Wednesday, September 17, 2014

The silent cry, can you hear us now?

The faces of Autism are our children and we love them. We work tirelessly to get what our children need. But you do not see the faces behind those Autistic children. For the most part we hide, trying to make sure it is our children that get the attention and the help they need.

No one expects an athlete to compete at his best if he does not rest and take care of his health. No one wants a doctor to preform an operation if he isn't well rested and in a healthy state of mind.  We spout things like if mama ain't happy ain't nobody happy. We say it for a reason, if mom or dad is not taking care of themselves how can they best take care of their children? What happens when taking care of your child is the very thing that causes you to neglect your health and well being? What if the care-taking of your child is so all consuming there is no rest or peace.

I am in a place now that I am able to meet my needs physically, emotionally, and spiritually. When Ike was young that was not the case. I was a mother I never thought I would be. Desperation, depression, and anger were my daily companions. But we do not talk of these things, they are ugly and uncomfortable. No one wants to know how often I lost control and screamed at my child or curled up on my bed while he watched hours of television because I couldn't be a mother one more minute. It is my weakness and my shame but also my truth. Parenting a child with Autism is hard.

I have been following closely the Kelli Stapleton case recently. If you don't know about it I invite you to look it up. You will find people willing to voice their opinions on both sides. I feel for this woman and her family who are in an impossible position. Why did no one notice she was at the end of her rope and help? Most importantly I am sitting back and watching. What is society going to do? They have been forced, for a moment, to hear the Autism caretaker's cries. Cries of frustration, helplessness, sorrow, determination and pleas. Many will look the other way and cast judgements. It is nothing new to us. But we live in hope that even a few will hear and help.

We had the same hopes and dreams for our children when they were born. We have had to let go of many of them but in the end the most important ones are the same. We want our children to be happy, to be accepted, and loved. We need help. We can't do this alone. This is our reality, the one we live with everyday.


Tuesday, September 2, 2014

Mistakes

I had the privelege to attend a lecture given by Temple Grandin last week. So many wonderful nuggets of life wisdom were shared. I was impressed with her ability to stand in front of a large crowd and without show of nervousness teach us profound truths she had learned in her life. I think the most comforting and profound wisdom conveyed to me personally was watching her and noticing all of the similarities she shares with my Ike. Looking at her gives me great hope for my son's future. I don't know anything more valuable than that for a parent.
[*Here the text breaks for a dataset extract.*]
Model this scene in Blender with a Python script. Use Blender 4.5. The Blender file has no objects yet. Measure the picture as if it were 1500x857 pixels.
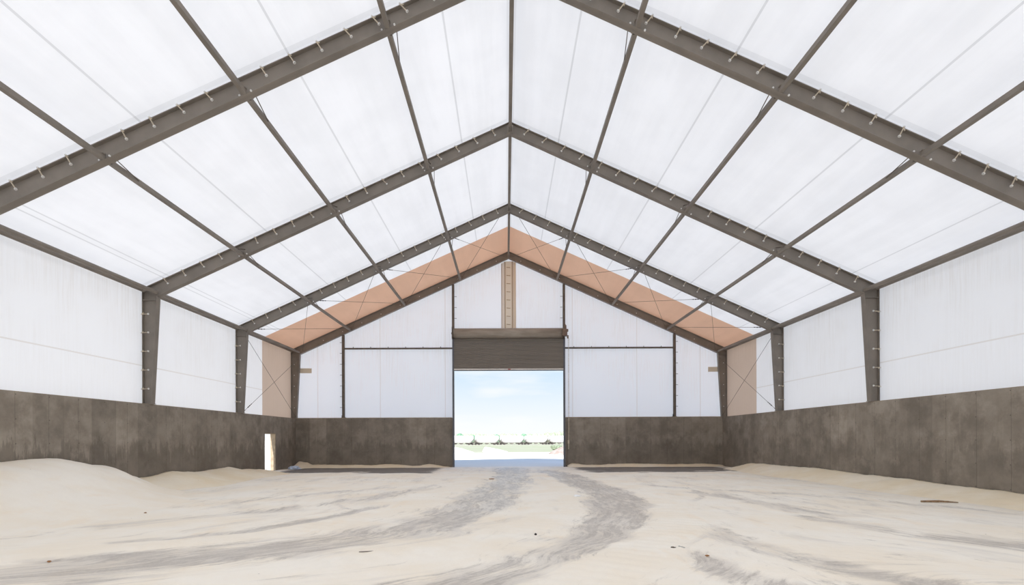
import bpy, bmesh, math, random
from mathutils import Vector, Matrix, noise
random.seed(7)
S = bpy.context.scene
C = S.collection

# ------------------------------------------------------------------ camera
cd = bpy.data.cameras.new('camera'); cam = bpy.data.objects.new('camera', cd); C.objects.link(cam)
cd.sensor_width = 36.0; cd.lens = 767/1500*36
cd.shift_y = 214.5/1500; cd.shift_x = 8.5/1500
cd.clip_end = 3000
ROLL = 0.0037
cam.matrix_world = Matrix.Translation((-0.17, 0, 1.6)) @ Matrix.Rotation(math.pi/2, 4, 'X') @ Matrix.Rotation(-ROLL, 4, 'Z')
S.camera = cam
S.view_settings.view_transform = 'Standard'; S.view_settings.look = 'None'
S.view_settings.gamma = 1.0; S.view_settings.use_curve_mapping = False
S.view_settings.exposure = 0.0
S.cycles.max_bounces = 12; S.cycles.diffuse_bounces = 7; S.cycles.transmission_bounces = 6

# ------------------------------------------------------------------ light
sl = bpy.data.lights.new('sun', 'SUN'); sl.energy = 8.7; sl.angle = 0.0093; sl.color = (1, .965, .92)
sun = bpy.data.objects.new('sun', sl); C.objects.link(sun)
sun.location = (0, -30, 60)
sun.rotation_euler = Vector((0.10, 0.72, -0.70)).to_track_quat('-Z', 'Y').to_euler()

w = bpy.data.worlds.new('sky'); S.world = w; w.use_nodes = True
nt = w.node_tree; nt.nodes.clear()
def N(t, typ, **kw):
    n = t.nodes.new(typ)
    for k, v in kw.items(): setattr(n, k, v)
    return n
o = N(nt, 'ShaderNodeOutputWorld'); bg = N(nt, 'ShaderNodeBackground')
tc = N(nt, 'ShaderNodeTexCoord'); sx = N(nt, 'ShaderNodeSeparateXYZ')
nt.links.new(tc.outputs['Generated'], sx.inputs[0])
rp = N(nt, 'ShaderNodeValToRGB')
cr = rp.color_ramp
cr.elements[0].position = 0.0; cr.elements[0].color = (.97, .99, 1.0, 1)
cr.elements[1].position = 1.0; cr.elements[1].color = (.30, .46, .86, 1)
for p, c in ((.03, (.93, .97, 1.0)), (.07, (.82, .91, .99)), (.13, (.65, .82, .975)), (.35, (.48, .68, .96))):
    e = cr.elements.new(p); e.color = (*c, 1)
nt.links.new(sx.outputs[2], rp.inputs[0])
mp = N(nt, 'ShaderNodeMapping'); mp.inputs['Scale'].default_value = (3, 3, 14)
ns = N(nt, 'ShaderNodeTexNoise'); ns.inputs['Scale'].default_value = 2.2; ns.inputs['Detail'].default_value = 5
nt.links.new(tc.outputs['Generated'], mp.inputs[0]); nt.links.new(mp.outputs[0], ns.inputs['Vector'])
mr = N(nt, 'ShaderNodeMapRange'); mr.inputs[1].default_value = .5; mr.inputs[2].default_value = .75; mr.inputs[4].default_value = .6
nt.links.new(ns.outputs[0], mr.inputs[0])
mx = N(nt, 'ShaderNodeMixRGB'); mx.inputs[2].default_value = (1, 1, 1, 1)
nt.links.new(mr.outputs[0], mx.inputs[0]); nt.links.new(rp.outputs[0], mx.inputs[1])
nt.links.new(mx.outputs[0], bg.inputs[0]); bg.inputs[1].default_value = 1.02
nt.links.new(bg.outputs[0], o.inputs[0])

# ------------------------------------------------------------------ dimensions
W = 12.45; ZE = 6.75; ZR = 12.34; SL = (ZR-ZE)/W
WI = 12.2; ZC = 2.81; YG = 29.95; B = 6.1; YB = YG-7*B
FR = [YG-k*B for k in range(5)]      # frames, the gable one first
def zroof(x): return ZR-SL*abs(x)

# ------------------------------------------------------------------ material helpers
class NT:
    def __init__(s, name):
        s.m = bpy.data.materials.new(name); s.m.use_nodes = True
        s.t = s.m.node_tree; s.t.nodes.clear()
        s.out = s.n('ShaderNodeOutputMaterial')
        s.geo = s.n('ShaderNodeNewGeometry'); s.sep = s.n('ShaderNodeSeparateXYZ')
        s.l(s.geo.outputs['Position'], s.sep.inputs[0])
        s.x, s.y, s.z = s.sep.outputs[0], s.sep.outputs[1], s.sep.outputs[2]
    def n(s, typ, **kw): return N(s.t, typ, **kw)
    def l(s, a, b): s.t.links.new(a, b)
    def inp(s, sock, v):
        if isinstance(v, (int, float)): sock.default_value = v
        elif isinstance(v, tuple): sock.default_value = (*v, 1) if len(v) == 3 else v
        else: s.l(v, sock)
    def math(s, op, a, b=0.0, c=None, clamp=False):
        n = s.n('ShaderNodeMath', operation=op, use_clamp=clamp)
        s.inp(n.inputs[0], a); s.inp(n.inputs[1], b)
        if c is not None: s.inp(n.inputs[2], c)
        return n.outputs[0]
    def mix(s, f, a, b, mode='MIX'):
        n = s.n('ShaderNodeMixRGB', blend_type=mode)
        s.inp(n.inputs[0], f); s.inp(n.inputs[1], a); s.inp(n.inputs[2], b)
        return n.outputs[0]
    def vec(s, x, y, z):
        n = s.n('ShaderNodeCombineXYZ')
        for i, v in enumerate((x, y, z)): s.inp(n.inputs[i], v)
        return n.outputs[0]
    def noise(s, vec, scale, detail=4, rough=.55, dist=0):
        n = s.n('ShaderNodeTexNoise')
        s.l(vec, n.inputs['Vector']); n.inputs['Scale'].default_value = scale
        n.inputs['Detail'].default_value = detail; n.inputs['Roughness'].default_value = rough
        n.inputs['Distortion'].default_value = dist
        return n.outputs[0]
    def ramp(s, v, a, b, lo=0.0, hi=1.0):
        n = s.n('ShaderNodeMapRange'); n.interpolation_type = 'SMOOTHSTEP'
        s.inp(n.inputs[0], v); n.inputs[1].default_value = a; n.inputs[2].default_value = b
        n.inputs[3].default_value = lo; n.inputs[4].default_value = hi
        return n.outputs[0]
    def line(s, v, at, half):                         # 1 inside |v-at|<half
        return s.math('LESS_THAN', s.math('ABSOLUTE', s.math('SUBTRACT', v, at)), half)
    def principled(s, col, rough=.6, metal=0.0, bump=None, bs=.3, bd=.02, spec=.5):
        p = s.n('ShaderNodeBsdfPrincipled')
        s.inp(p.inputs['Base Color'], col); s.inp(p.inputs['Roughness'], rough); p.inputs['Metallic'].default_value = metal
        p.inputs['Specular IOR Level'].default_value = spec
        if bump is not None:
            b = s.n('ShaderNodeBump'); b.inputs['Strength'].default_value = bs; b.inputs['Distance'].default_value = bd
            s.l(bump, b.inputs['Height']); s.l(b.outputs[0], p.inputs['Normal'])
        s.l(p.outputs[0], s.out.inputs[0]); return s.m
    def fabric(s, refl, trans):
        d = s.n('ShaderNodeBsdfDiffuse'); t = s.n('ShaderNodeBsdfTranslucent'); a = s.n('ShaderNodeAddShader')
        s.inp(d.inputs[0], refl); s.inp(t.inputs[0], trans)
        s.l(d.outputs[0], a.inputs[0]); s.l(t.outputs[0], a.inputs[1]); s.l(a.outputs[0], s.out.inputs[0]); return s.m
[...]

While listening to a TED talk on making mistakes this morning an analogy was drawn to music. That playing a note that may not be in the song score or key that the group is playing can be seen as a mistake. The speaker challenged that it could also be seen as a missed opportunity. That the mistake did not happen when that particular note was played, but in the way the musicians responded to the note.

 They went on to play an example of both instances. Showing how when the band did not respond to the note and continued to play as usual or stopped it was awkward and the note stuck out. Then they showed what happened when the musicians welcomed the new note into their music and worked to adapt and blend with it.

Hearing the differences astounded me. The abrupt and awkward first example and then the new and interesting second example.  All I could think about were my children. My children are the notes that don't fit into the music as it is written. They are the F# in the key of C. But when trained musicians improvise and work my children into their piece it becomes something new, interesting, abnormally breath taking.

I've watched this happen. When an adult or child takes my children's abormalities and uses them as a strength it is awe inspiring to watch. It happens so rarely. Most of the time my children are the bad note in the song, even more glaring because many stop the song to point it out and ask it to be fixed. You can't fix an F#. It is what it is.

To those with F#'s that read this, find those that are willing to work a song around your child. It will be hard but the only way our children will see their real value is by surrounding them with musicians who can and will improvise.